Engineering students visit country’s premier sanitary landfill

The students with Dr Tay (front row, third from left) and Prasath (front row, right) at the Bukit Tagar Sanitary Landfill.

MIRI: Eleven second-year environ­mental engineering students from Curtin University Malaysia (Curtin Malaysia) recently visited the Bukit Tagar Sanitary Landfill (BTSL) in Hulu Selangor to learn more about Malaysia’s premier sanitary landfill.

The students were accompanied by civil and construction engineering lecturer Dr Tay Ai Chen.

According to Dr Tay, the visit gave the students valuable insights into how a sanitary landfill functions as a safe, environment-friendly solid waste management solution, as well as the technologies and methods used in handling waste and generating renewable energy.

On hand to welcome the group was BTSL manager Prasath Ramakrishnan.

Operated by KUB-Berjaya Enviro Sdn.
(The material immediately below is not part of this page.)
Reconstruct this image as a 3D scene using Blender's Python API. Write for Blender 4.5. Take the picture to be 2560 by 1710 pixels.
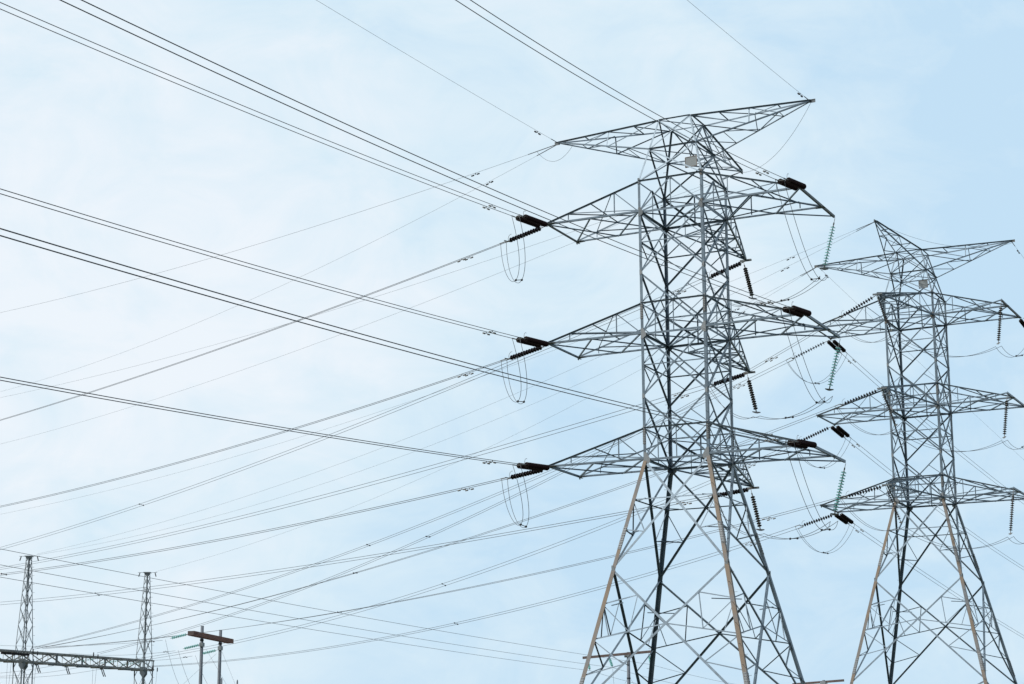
import bpy, math, random
from mathutils import Vector as V, Matrix
random.seed(7)
scene = bpy.context.scene
for o in list(bpy.data.objects): bpy.data.objects.remove(o)

# ---------------------------------------------------------------- camera
CAM_Z, PITCH, ROLL, FPX = 1.6, 0.2297, 0.0038, 4756.05      # focal length in pixels of a 2560 px wide frame
cam = bpy.data.cameras.new('camera'); co = bpy.data.objects.new('camera', cam); scene.collection.objects.link(co)
cam.sensor_width = 36; cam.lens = FPX / 2560 * 36; cam.clip_start = 0.1; cam.clip_end = 20000
co.matrix_world = Matrix.Translation((0, 0, CAM_Z)) @ Matrix.Rotation(math.pi/2 + PITCH, 4, 'X') @ Matrix.Rotation(-ROLL, 4, 'Z')
scene.camera = co
scene.render.resolution_x, scene.render.resolution_y = 1024, 684
scene.view_settings.view_transform = 'Standard'; scene.view_settings.look = 'None'
scene.view_settings.exposure = 0.0; scene.view_settings.gamma = 1.0

# ---------------------------------------------------------------- sky and sun (thin bright overcast, sun veiled on the left)
SUN_AZ, SUN_EL = math.radians(-112), math.radians(42)
world = bpy.data.worlds.new('World'); scene.world = world; world.use_nodes = True
nt = world.node_tree; nt.nodes.clear(); N, L = nt.nodes.new, nt.links.new
def node(t, nt=nt, **kw):
    n = nt.nodes.new(t)
    for k, v in kw.items():
        if k in n.inputs: n.inputs[k].default_value = v
        else: setattr(n, k, v)
    return n
sky = node('ShaderNodeTexSky'); sky.sky_type = 'NISHITA'; sky.sun_disc = False
sky.sun_elevation = SUN_EL; sky.sun_rotation = SUN_AZ; sky.dust_density = 2.0
skyb = node('ShaderNodeBackground', Strength=0.085); L(sky.outputs[0], skyb.inputs[0])
tc = node('ShaderNodeTexCoord')
def wnoise(scale, detail, rough, stretch, off=(0, 0, 0), dist=0.0):
    mp = node('ShaderNodeMapping'); mp.inputs['Scale'].default_value = stretch; mp.inputs['Location'].default_value = off
    L(tc.outputs['Generated'], mp.inputs[0])
    n = node('ShaderNodeTexNoise', Scale=scale, Detail=detail, Roughness=rough, Distortion=dist); L(mp.outputs[0], n.inputs['Vector'])
    return n.outputs['Fac']
def math_(op, a, b=None, clamp=False):
    m = node('ShaderNodeMath'); m.operation = op; m.use_clamp = clamp
    for i, x in enumerate((a, b)):
        if x is None: continue
        if isinstance(x, (int, float)): m.inputs[i].default_value = x
        else: L(x, m.inputs[i])
    return m.outputs[0]
def glow(az, el, r0, r1):        # soft patch of brighter or thinner cloud around one direction of the sky
    az, el = math.radians(az), math.radians(el)
    d = V((math.sin(az)*math.cos(el), math.cos(az)*math.cos(el), math.sin(el)))
    vm = node('ShaderNodeVectorMath'); vm.operation = 'DOT_PRODUCT'; L(tc.outputs['Generated'], vm.inputs[0]); vm.inputs[1].default_value = d
    mr = node('ShaderNodeMapRange'); mr.interpolation_type = 'SMOOTHSTEP'
    mr.inputs['From Min'].default_value = math.cos(math.radians(r1)); mr.inputs['From Max'].default_value = math.cos(math.radians(r0))
    L(vm.outputs['Value'], mr.inputs['Value']); return mr.outputs[0]
big = wnoise(5.0, 5, 0.55, (1, 1, 2.2), (3.1, 0.4, 1.7), 0.6)
fine = wnoise(13, 7, 0.62, (1, 1, 1.5), (0.3, 2.2, 5.1), 0.9)
streak = wnoise(9, 5, 0.6, (1, 1, 7.0), (1.3, 4.4, 0.6), 0.4)
cov = math_('ADD', math_('MULTIPLY', big, 0.9), math_('MULTIPLY', fine, 1.15))
cov = math_('ADD', cov, math_('MULTIPLY', streak, 0.25))
cov = math_('SUBTRACT', cov, 0.68)
cov = math_('ADD', cov, math_('MULTIPLY', glow(-15.0, 11.5, 0, 17), 0.42))
cov = math_('SUBTRACT', cov, math_('MULTIPLY', glow(16, 23, 0, 11), 0.42))
cov = math_('SUBTRACT', cov, math_('MULTIPLY', glow(13, 10.5, 0, 9), 0.26))
cov = math_('SUBTRACT', cov, math_('MULTIPLY', glow(18, 16, 0, 8), 0.10))
cov = math_('ADD', cov, math_('MULTIPLY', glow(9.5, 16.3, 0, 5.5), 0.16))
cov = math_('SUBTRACT', cov, math_('MULTIPLY', glow(0.5, 9.6, 0, 6.5), 0.21))
cov = math_('SUBTRACT', cov, math_('MULTIPLY', glow(-4.5, 7.6, 0, 6), 0.14))
cov = math_('SUBTRACT', cov, math_('MULTIPLY', glow(2, 1.0, 0, 13), 0.06))
lowsky = node('ShaderNodeMapRange'); lowsky.interpolation_type = 'SMOOTHSTEP'
lowsky.inputs['From Min'].default_value = 0.19; lowsky.inputs['From Max'].default_value = 0.05; lowsky.inputs['To Min'].default_value = 0.0; lowsky.inputs['To Max'].default_value = 0.30
sep0 = node('ShaderNodeSeparateXYZ'); L(tc.outputs['Generated'], sep0.inputs[0]); L(sep0.outputs['Z'], lowsky.inputs['Value'])
cov = math_('SUBTRACT', cov, lowsky.outputs[0])
cov = math_('ADD', cov, 0.0, True)
ramp = node('ShaderNodeValToRGB'); L(cov, ramp.inputs[0])
e = ramp.color_ramp.elements
e[0].position, e[0].color = 0.0, (0.56, 0.765, 0.94, 1)
e[1].position, e[1].color = 1.0, (0.87, 0.935, 1.0, 1)
m = e.new(0.5); m.color = (0.715, 0.865, 0.968, 1)
cloud = node('ShaderNodeBackground', Strength=1.0); L(ramp.outputs[0], cloud.inputs[0])
sepd = node('ShaderNodeSeparateXYZ'); L(tc.outputs['Generated'], sepd.inputs[0])
ahead = node('ShaderNodeMapRange'); ahead.interpolation_type = 'SMOOTHSTEP'        # cloud sheet over the half of the sky in front, clearer behind
ahead.inputs['From Min'].default_value = -0.15; ahead.inputs['From Max'].default_value = 0.75; ahead.inputs['To Min'].default_value = 0.06; ahead.inputs['To Max'].default_value = 0.97
L(sepd.outputs['Y'], ahead.inputs['Value'])
mix = node('ShaderNodeMixShader'); L(ahead.outputs[0], mix.inputs[0]); L(skyb.outputs[0], mix.inputs[1]); L(cloud.outputs[0], mix.inputs[2])
out = node('ShaderNodeOutputWorld'); L(mix.outputs[0], out.inputs[0])
sl = bpy.data.lights.new('sun', 'SUN'); sl.energy = 2.2; sl.angle = math.radians(3); sl.color = (1, 0.97, 0.93)
so = bpy.data.objects.new('sun', sl); scene.collection.objects.link(so)
sd = V((math.sin(SUN_AZ)*math.cos(SUN_EL), math.cos(SUN_AZ)*math.cos(SUN_EL), math.sin(SUN_EL)))
so.rotation_euler = sd.to_track_quat('Z', 'Y').to_euler()

# ---------------------------------------------------------------- materials
def mat(name, col, rough=0.5, metal=0.0, var=0.0, scale=6.0, col2=None, lo=0.45, hi=0.6, spec=0.5, trans=0.0, stretch=(1, 1, 1), bump=0.0):
    mt = bpy.data.materials.new(name); mt.use_nodes = True
    t = mt.node_tree; b = t.nodes['Principled BSDF']
    b.inputs['Roughness'].default_value = rough; b.inputs['Metallic'].default_value = metal
    b.inputs['Specular IOR Level'].default_value = spec; b.inputs['Transmission Weight'].default_value = trans
    c = (*col, 1); b.inputs['Base Color'].default_value = c
    tcn = node('ShaderNodeTexCoord', t); mp = node('ShaderNodeMapping', t); mp.inputs['Scale'].default_value = stretch
    t.links.new(tcn.outputs['Object'], mp.inputs[0])
    if var or col2:
        nz = node('ShaderNodeTexNoise', t, Scale=scale, Detail=5.0, Roughness=0.65); t.links.new(mp.outputs[0], nz.inputs['Vector'])
        r = node('ShaderNodeValToRGB', t); t.links.new(nz.outputs['Fac'], r.inputs[0])
        r.color_ramp.elements[0].position, r.color_ramp.elements[1].position = (lo, hi) if col2 else (0.3, 0.7)
        r.color_ramp.elements[0].color = c if col2 else tuple(x*(1-var) for x in col) + (1,)
        r.color_ramp.elements[1].color = (*col2, 1) if col2 else tuple(min(1, x*(1+var)) for x in col) + (1,)
        t.links.new(r.outputs[0], b.inputs['Base Color'])
        if bump:
            bn = node('ShaderNodeBump', t, Strength=bump); t.links.new(nz.outputs['Fac'], bn.inputs['Height']); t.links.new(bn.outputs[0], b.inputs['Normal'])
    return mt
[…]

Bhd, BSTL was developed to provide a long-term solid waste management system for Kuala Lumpur and Selangor.

It is a fully-engineered facility employing modern technology and international best practices, setting the benchmark for solid waste management in the country.

Prasath gave a detailed presentation on the landfill, including its design and capacity, waste management processes, environmental monitoring and renewable energy production from methane gas, a by-product of waste decomposition.

He also spoke about the awards and recognition it has garnered for its environment-friendly projects.

For student Chang Teng Wen, the site visit was a great opportunity to get a better picture of how municipal solid waste (MSW) is converted to renewable energy using advanced technology.

“I hope that there will be an opportunity for me to work at BTSL in the future, to help conserve the environment in Malaysia and make it a better place to live,” he remarked.

Fellow student Yeow Peck Kah, meanwhile, commented that the visit helped the students connect much of what they have learned in their course to real industry practices, and also gave them fresh perspectives on waste generation and the need to manage wastes effectively.

Also, Dr Tay said the knowledge they gained from the visit was very relevant to their course’s Solid and Hazardous Waste

Management unit.

“They now clearly understand how sanitary landfills operate, including the very useful function of generating waste by-products such as methane into green energy.

“As a result, they will be able to implement such knowledge and consider strategies to protect the environment in their future careers,” said Dr Tay.

She added that courses at Curtin Malaysia are very industry-focused and site visits to various industries are integral components of the courses, enabling students to gain first-hand knowledge and insights, interact with industry professio­nals, and further enrich their experience.

According to Environmental Engineering programme coordina­tor Dr John Lau Sie Yon, due to the breadth and depth of the curricu­lum, students are equipped with complex engineering problem-solving skills and a highly practical and innovative engineering experience.

Consequently, graduates of the course also enjoy career opportunities in a wide range of economic sectors.